Chart from the IVolLive Web - Most importantly, the political uncertainties (wars in Ukraine and the Mid-East, trade wars, NATO disputes) and economic concerns (inflation, slower corporate growth, tariffs, possible recession, rates remaining somewhat high, etc.) show no signs of abating. In fact, one could make a case for a lot more uncertainty to come in the US, coupled with international tensions that rise even further as well.
So, my trading perspective at this time is to participate on a bit more of an upside move, but to do so with a hedge in place against further downside. My approach to that includes:
- Conservative covered call writes (writing short-term and using ATM rather than OTM calls)

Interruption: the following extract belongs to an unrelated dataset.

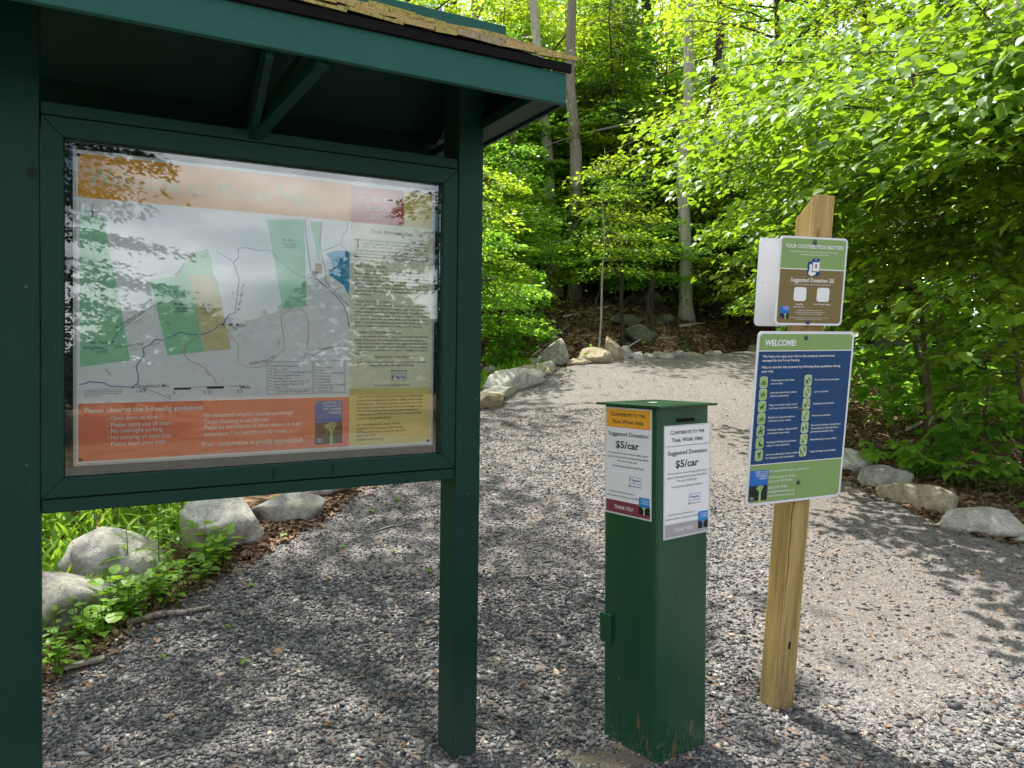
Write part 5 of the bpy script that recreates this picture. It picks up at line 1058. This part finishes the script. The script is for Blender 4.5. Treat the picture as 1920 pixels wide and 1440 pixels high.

- Writing puts or put credit spreads on stocks I am willing to own if they decline further
- Collars
Strategy Talk: Put Spread Collars
Like most option strategies, collars can be used or implemented in different ways. Simple collars are assumed to consist of long stock, a short call, and a long put, with the options in the same expiration. The premium received from the call roughly pays for the put.
A 'tight' collar (where the short call and long put are set to strike prices very close to where a stock is currently trading can be used to essentially "lock in" a price for a desired period of time. This makes it useful for tax strategies or for preserving capital with maximum certainty for a period of time.
A more aggressive collar can use OTM puts and calls, allowing for greater movement in the stock in either direction or it can allow for more upside or downside to suit a trader's specific expectations on the stock.
Collars can also be implemented with options from different expirations. A trader might purchase a longer-dated put while selling shorter-dated calls and then rolling the calls when they are set to expire.
A modification to the basic collar also allows a trader to adjust the downside protection of the position to make it more effective and potentially less expensive at the same time. The modification I refer to is the "put spread collar" – a strategy that has merit in situations where a specific amount of downside protection is desired or where put options are unusually expensive.
The put spread collar uses a bear put spread instead of a single put to protect the downside of the position. The spread offers several advantages over the long put by itself:
- It can tailor the downside protection to a range of prices on the underlying stock rather than protect from a given price all the way to zero, which a long put will do by definition.
- It saves money over the long put by itself (thus enhancing potential return as well).
- It can be designed to provide protection that starts sooner (i.e. at a higher price on the stock, should it fall in price).
Let's take Microsoft (MSFT) as an example. The stock closed at 387.82 on Wednesday. That's still not very far from the recent low of 376.91, but it's down 15.8% from its last major peak at 447.48. If we take a short-term perspective, the April 4th expiration (16 days) offers the following typical collar scenario:

Using these strikes, you get a small net credit for the options and you have slightly more downside risk than upside opportunity. To allow for upside, you select the 400 strike for the call. That gives you approximately 3 points of premium. If you use that to purchase a put, you could buy the 372.50 put and still have a small credit. But your downside protection would not even begin until the stock dropped 15 points from its current level.
The 372.50 put would then protect you all the all the way down to zero. But is that really needed? Wouldn't you be much more concerned about the first 15 points of downside? After all, the stock was just recently trading at that level a few days ago.
I would argue that having downside protection from the current price of the stock to the recent low is more important than protection from the recent low to zero. Using that logic, why not purchase the first 15 points of downside protection instead of protection from the recent low down to zero? To do that, you would purchase a put spread instead of a long put by itself.
Using the 3 points you would get from the short call, you could purchase a 385/375 bear put spread for about the same cost as the original long 372.50 put by itself. That dramatically changes the risk-reward characteristics of your strategy. Here is the result.

You now have almost the same upside as before, but you only have .7% downside as long as the stock does not fall below 375. You will, however, now have additional downside from 375 if the stock falls further than that. So, to be clear, you are reintroducing downside risk below 375.
The question you need to ask yourself is what do you want to protect for the next 16 days – all prices below 372.50 or prices between 385 and 375?
The current scenario is that we've just had a 10% market decline with even more of a drop in certain stocks. If we are looking for some upside over the next couple of weeks as stocks stage a short-term recovery, and we believe that the recent lows will provide some support, we might argue that the risk/reward is now different from what it was when the market peaked in February.
And if that is true, then the put spread collar could represent a very attractive strategy.